Lo strano caso di Lidia Poët
Lidia Poët, la prima donna in Italia a essere ammessa alla pratica legale, non è solo il personaggio principale di una serie Netflix ma anche il tema al centro di una ricerca di Roberto Isibor (Università Bocconi) e Bojan Spaić (Università di Belgrado). Il paper "When legal interpretation is not about Language. The curious case of Lidia Poët", pubblicato sul Journal of Argumentation in Context, si focalizza sulle argomentazioni giuridiche utilizzate dalla Corte di Cassazione di Torino alla fine del XIX secolo per escludere Poët dalla professione di avvocato, nonostante avesse soddisfatto tutti i requisiti legali per l’ammissione.
Lidia Poët, nata il 26 agosto 1855 in una famiglia valdese nel piccolo villaggio di Traverse, in Val Germanasca, dopo essersi laureata in Giurisprudenza presso l’Università di Torino nel 1881, con una tesi sui diritti di voto delle donne, iniziò la pratica legale e superò tutti gli esami necessari per diventare avvocato. Tuttavia, nonostante l’approvazione iniziale del Consiglio dell’Ordine degli Avvocati di Torino, il suo caso suscitò un acceso dibattito pubblico e legale.
La ricerca di Isibor e Spaić esplora le diverse argomentazioni utilizzate dalla Corte per giustificare la sua decisione di escludere le donne dalla pratica legale. Gli autori sottolineano come la Corte si sia basata su argomentazioni linguistiche e sistematiche, apparentemente neutre, ma in realtà influenzate da pregiudizi di genere.
Argomentazioni linguistiche: La Corte ha utilizzato l’argomentazione secondo cui il termine “avvocato” nel testo legale era usato nella sua forma maschile, implicando che le donne non fossero incluse nella definizione; gli autori contestano questa interpretazione, evidenziando come la scelta della forma maschile fosse una convenzione linguistica piuttosto che una vera esclusione normativa.
Argomentazioni sistematiche: La Corte ha sostenuto che la professione di avvocato fosse un ufficio pubblico, dal quale le donne erano escluse per legge; il paper critica questa visione, dimostrando come l’interpretazione sistematica fosse in realtà una copertura per giustificare una discriminazione basata su preconcetti sociali e non su un’analisi giuridica rigorosa.
Argomentazioni storiche e naturali: La Corte ha anche fatto ricorso a argomentazioni basate su una presunta “naturalità” delle differenze di genere, sostenendo che le donne, per la loro “natura”, non fossero adatte alla pratica legale; gli autori dimostrano come queste argomentazioni siano radicate in un contesto storico e sociale che vedeva le donne come inferiori, piuttosto che in una reale considerazione delle capacità individuali.
Lo studio di Isibor e Spaić non si limita a un’analisi storica del caso, ma offre anche una riflessione critica sulle pratiche interpretative nel diritto.

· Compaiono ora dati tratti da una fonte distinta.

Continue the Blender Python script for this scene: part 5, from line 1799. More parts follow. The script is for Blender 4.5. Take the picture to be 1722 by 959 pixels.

Gli autori sostengono che le argomentazioni linguistiche e sistematiche spesso mascherano visioni sostanziali che influenzano le decisioni normative. Questo caso, quindi, non solo illumina il percorso di Lidia Poët, ma pone anche importanti questioni sulla giustizia interpretativa e sui pregiudizi che possono influenzare le decisioni legali.
La ricerca di Isibor e Spaić rivela come le decisioni giudiziarie possono essere influenzate da pregiudizi sociali e culturali, e non solo da argomentazioni legali formali. La storia di Lidia Poët diventa così un esempio emblematico di come le interpretazioni legali possono essere utilizzate per perpetuare le disuguaglianze di genere. Questo approfondimento accademico non solo arricchisce la comprensione storica, ma offre anche spunti di riflessione contemporanei su come il diritto possa essere utilizzato come strumento di inclusione o esclusione sociale.